- AIM OF THE TASK -
Write out all of the data exactly as it appears.
Start RAW DATA
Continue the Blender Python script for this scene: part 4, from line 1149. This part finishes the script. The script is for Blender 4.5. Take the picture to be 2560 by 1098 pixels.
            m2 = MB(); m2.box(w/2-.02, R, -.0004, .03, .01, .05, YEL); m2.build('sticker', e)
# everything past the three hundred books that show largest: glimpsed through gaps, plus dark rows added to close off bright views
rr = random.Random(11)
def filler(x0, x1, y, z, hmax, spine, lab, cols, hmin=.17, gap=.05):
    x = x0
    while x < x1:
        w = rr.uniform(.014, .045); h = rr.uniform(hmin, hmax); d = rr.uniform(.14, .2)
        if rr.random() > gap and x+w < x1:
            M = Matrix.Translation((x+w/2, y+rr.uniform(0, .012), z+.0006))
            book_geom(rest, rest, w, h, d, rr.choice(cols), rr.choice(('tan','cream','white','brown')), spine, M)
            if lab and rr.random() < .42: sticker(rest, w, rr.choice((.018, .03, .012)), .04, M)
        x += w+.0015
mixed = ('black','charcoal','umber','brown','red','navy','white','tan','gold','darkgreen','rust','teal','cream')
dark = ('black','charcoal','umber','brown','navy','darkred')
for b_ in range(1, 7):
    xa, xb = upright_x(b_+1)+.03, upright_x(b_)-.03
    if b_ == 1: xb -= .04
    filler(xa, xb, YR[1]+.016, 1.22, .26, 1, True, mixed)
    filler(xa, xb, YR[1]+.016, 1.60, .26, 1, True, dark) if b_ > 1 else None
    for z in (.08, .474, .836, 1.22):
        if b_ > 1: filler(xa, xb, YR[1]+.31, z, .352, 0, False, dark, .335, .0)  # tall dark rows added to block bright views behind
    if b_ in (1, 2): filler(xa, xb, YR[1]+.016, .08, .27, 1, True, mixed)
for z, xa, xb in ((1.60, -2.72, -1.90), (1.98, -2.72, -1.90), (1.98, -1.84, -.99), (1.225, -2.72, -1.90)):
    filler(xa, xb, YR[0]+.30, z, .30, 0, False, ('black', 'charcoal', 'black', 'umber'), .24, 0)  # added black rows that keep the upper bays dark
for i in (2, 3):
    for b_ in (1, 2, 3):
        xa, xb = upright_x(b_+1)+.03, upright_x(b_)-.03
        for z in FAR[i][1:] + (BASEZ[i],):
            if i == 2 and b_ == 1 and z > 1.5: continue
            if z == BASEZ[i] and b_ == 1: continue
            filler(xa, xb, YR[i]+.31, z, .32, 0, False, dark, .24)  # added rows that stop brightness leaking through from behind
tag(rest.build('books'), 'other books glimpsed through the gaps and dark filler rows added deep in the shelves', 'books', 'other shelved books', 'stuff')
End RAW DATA
- WRITTEN RESPONSE -
Continue the Blender Python script for this scene: part 4, from line 1149. This part finishes the script. The script is for Blender 4.5. Take the picture to be 2560 by 1098 pixels.
            m2 = MB(); m2.box(w/2-.02, R, -.0004, .03, .01, .05, YEL); m2.build('sticker', e)
# everything past the three hundred books that show largest: glimpsed through gaps, plus dark rows added to close off bright views
rr = random.Random(11)
def filler(x0, x1, y, z, hmax, spine, lab, cols, hmin=.17, gap=.05):
    x = x0
    while x < x1:
        w = rr.uniform(.014, .045); h = rr.uniform(hmin, hmax); d = rr.uniform(.14, .2)
        if rr.random() > gap and x+w < x1:
            M = Matrix.Translation((x+w/2, y+rr.uniform(0, .012), z+.0006))
            book_geom(rest, rest, w, h, d, rr.choice(cols), rr.choice(('tan','cream','white','brown')), spine, M)
            if lab and rr.random() < .42: sticker(rest, w, rr.choice((.018, .03, .012)), .04, M)
        x += w+.0015
mixed = ('black','charcoal','umber','brown','red','navy','white','tan','gold','darkgreen','rust','teal','cream')
dark = ('black','charcoal','umber','brown','navy','darkred')
for b_ in range(1, 7):
    xa, xb = upright_x(b_+1)+.03, upright_x(b_)-.03
    if b_ == 1: xb -= .04
    filler(xa, xb, YR[1]+.016, 1.22, .26, 1, True, mixed)
    filler(xa, xb, YR[1]+.016, 1.60, .26, 1, True, dark) if b_ > 1 else None
    for z in (.08, .474, .836, 1.22):
        if b_ > 1: filler(xa, xb, YR[1]+.31, z, .352, 0, False, dark, .335, .0)  # tall dark rows added to block bright views behind
    if b_ in (1, 2): filler(xa, xb, YR[1]+.016, .08, .27, 1, True, mixed)
for z, xa, xb in ((1.60, -2.72, -1.90), (1.98, -2.72, -1.90), (1.98, -1.84, -.99), (1.225, -2.72, -1.90)):
    filler(xa, xb, YR[0]+.30, z, .30, 0, False, ('black', 'charcoal', 'black', 'umber'), .24, 0)  # added black rows that keep the upper bays dark
for i in (2, 3):
    for b_ in (1, 2, 3):
        xa, xb = upright_x(b_+1)+.03, upright_x(b_)-.03
        for z in FAR[i][1:] + (BASEZ[i],):
            if i == 2 and b_ == 1 and z > 1.5: continue
            if z == BASEZ[i] and b_ == 1: continue
            filler(xa, xb, YR[i]+.31, z, .32, 0, False, dark, .24)  # added rows that stop brightness leaking through from behind
tag(rest.build('books'), 'other books glimpsed through the gaps and dark filler rows added deep in the shelves', 'books', 'other shelved books', 'stuff')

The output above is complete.